◆ **Exercise task**
Output every line of the material exactly, omitting images.

_ _ _ _ _

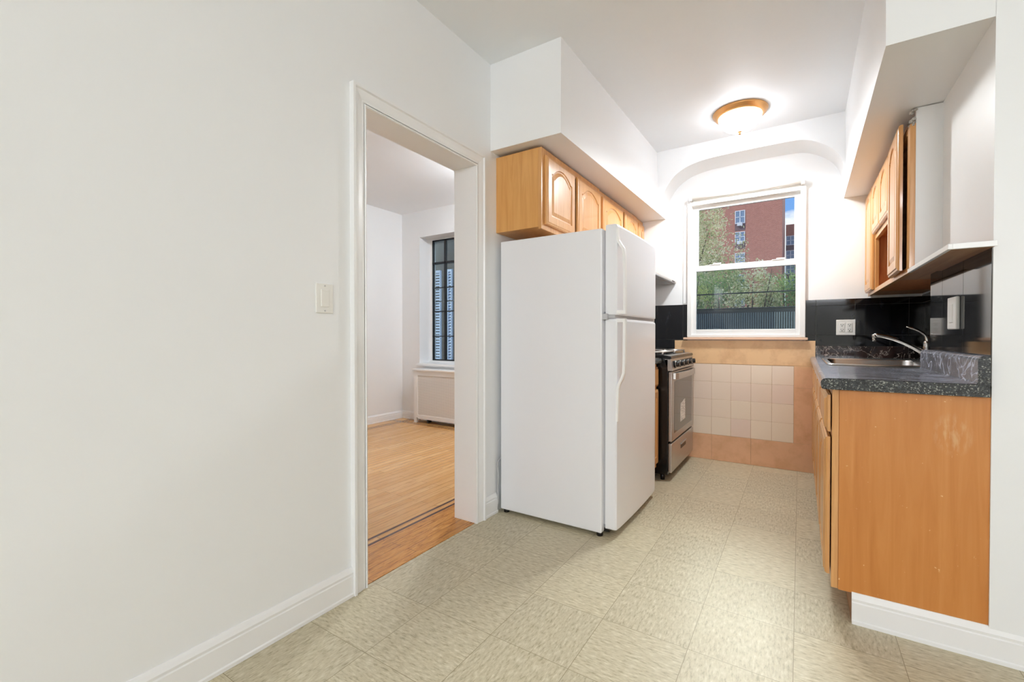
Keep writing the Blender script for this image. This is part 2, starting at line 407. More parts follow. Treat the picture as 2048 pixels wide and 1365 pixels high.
# soffit over the right cabinets
m = MB()
m.loft([(.253, 2.085, 2.112), (.5305, 2.085, 2.112), (.5305, 2.085, 2.69), (.25, 2.085, 2.69)], [(.272, 4.21, 2.112), (.75, 4.21, 2.112), (.75, 4.21, 2.69), (.265, 4.21, 2.69)])
struct(m, 'trim_3', M['wall'])
# right side: chase and deeper wall
XC = .53
m = MB(); m.box(XC, 3.3, 2.085, 2.905, 0, ZC); m.box(.72, 3.3, 2.905, 4.21, 0, ZC)
struct(m, 'wall_right', M['wall'])
struct(BX(3.2, 3.3, -6.1, 2.09, 0, ZC), 'wall_right', M['wall'])
struct(BX(-1.70, 3.3, -6.1, -6.0, 0, ZC), 'wall_near', M['wall'])
# bedroom shell
BXW, BYB = -4.385, 4.155
struct(BX(-4.6, BXW, -1.6, 4.5, 0, 2.66), 'wall_left', M['wall'])
struct(BX(-4.6, -1.69, -1.6, -1.5, 0, 2.66), 'wall_near', M['wall'])
VX0, VX1, VZ0, VZ1 = -4.08, -2.75, .70, 2.325
m = MB(); m.box(-4.6, VX0, BYB, 4.45, -.1, 2.66); m.box(VX1, -1.69, BYB, 4.45, -.1, 2.66)
m.box(VX0, VX1, BYB, 4.45, -.1, VZ0); m.box(VX0, VX1, BYB, 4.45, VZ1, 2.66)
struct(m, 'wall_back', M['wall'])
# baseboards
def base_prof(h=.118, t=.016):
    return [(0, 0), (t+.004, 0), (t+.004, .012), (t, .016), (t, h-.034), (t-.003, h-.030), (t-.001, h-.020), (t-.007, h-.008), (t-.012, h), (0, h)]
def baseboard(name, axis, face, sgn, a, b, h=.118):
    pr = [(face+sgn*d, zz) for d, zz in base_prof(h)]
    struct(MB().prism(pr, axis, a, b), name, M['trim'])
baseboard('baseboard_left', 1, XL, 1, -6.0, 1.192)
baseboard('baseboard_left', 1, XL, 1, 2.098, 2.232)
def bb_x(name, yface, sgn, a, b, h=.118):
    pr = [(yface+sgn*d, zz) for d, zz in base_prof(h)]
    struct(MB().prism(pr, 0, a, b), name, M['trim'])
bb_x('baseboard_right', 2.093, -1, .168, 3.2, .112)
baseboard('baseboard_left', 1, BXW, 1, -1.5, BYB, .10)
bb_x('baseboard_back', BYB, -1, BXW, -4.07, .10)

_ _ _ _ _

◆ **Correct output**
Keep writing the Blender script for this image. This is part 2, starting at line 407. More parts follow. Treat the picture as 2048 pixels wide and 1365 pixels high.
# soffit over the right cabinets
m = MB()
m.loft([(.253, 2.085, 2.112), (.5305, 2.085, 2.112), (.5305, 2.085, 2.69), (.25, 2.085, 2.69)], [(.272, 4.21, 2.112), (.75, 4.21, 2.112), (.75, 4.21, 2.69), (.265, 4.21, 2.69)])
struct(m, 'trim_3', M['wall'])
# right side: chase and deeper wall
XC = .53
m = MB(); m.box(XC, 3.3, 2.085, 2.905, 0, ZC); m.box(.72, 3.3, 2.905, 4.21, 0, ZC)
struct(m, 'wall_right', M['wall'])
struct(BX(3.2, 3.3, -6.1, 2.09, 0, ZC), 'wall_right', M['wall'])
struct(BX(-1.70, 3.3, -6.1, -6.0, 0, ZC), 'wall_near', M['wall'])
# bedroom shell
BXW, BYB = -4.385, 4.155
struct(BX(-4.6, BXW, -1.6, 4.5, 0, 2.66), 'wall_left', M['wall'])
struct(BX(-4.6, -1.69, -1.6, -1.5, 0, 2.66), 'wall_near', M['wall'])
VX0, VX1, VZ0, VZ1 = -4.08, -2.75, .70, 2.325
m = MB(); m.box(-4.6, VX0, BYB, 4.45, -.1, 2.66); m.box(VX1, -1.69, BYB, 4.45, -.1, 2.66)
m.box(VX0, VX1, BYB, 4.45, -.1, VZ0); m.box(VX0, VX1, BYB, 4.45, VZ1, 2.66)
struct(m, 'wall_back', M['wall'])
# baseboards
def base_prof(h=.118, t=.016):
    return [(0, 0), (t+.004, 0), (t+.004, .012), (t, .016), (t, h-.034), (t-.003, h-.030), (t-.001, h-.020), (t-.007, h-.008), (t-.012, h), (0, h)]
def baseboard(name, axis, face, sgn, a, b, h=.118):
    pr = [(face+sgn*d, zz) for d, zz in base_prof(h)]
    struct(MB().prism(pr, axis, a, b), name, M['trim'])
baseboard('baseboard_left', 1, XL, 1, -6.0, 1.192)
baseboard('baseboard_left', 1, XL, 1, 2.098, 2.232)
def bb_x(name, yface, sgn, a, b, h=.118):
    pr = [(yface+sgn*d, zz) for d, zz in base_prof(h)]
    struct(MB().prism(pr, 0, a, b), name, M['trim'])
bb_x('baseboard_right', 2.093, -1, .168, 3.2, .112)
baseboard('baseboard_left', 1, BXW, 1, -1.5, BYB, .10)
bb_x('baseboard_back', BYB, -1, BXW, -4.07, .10)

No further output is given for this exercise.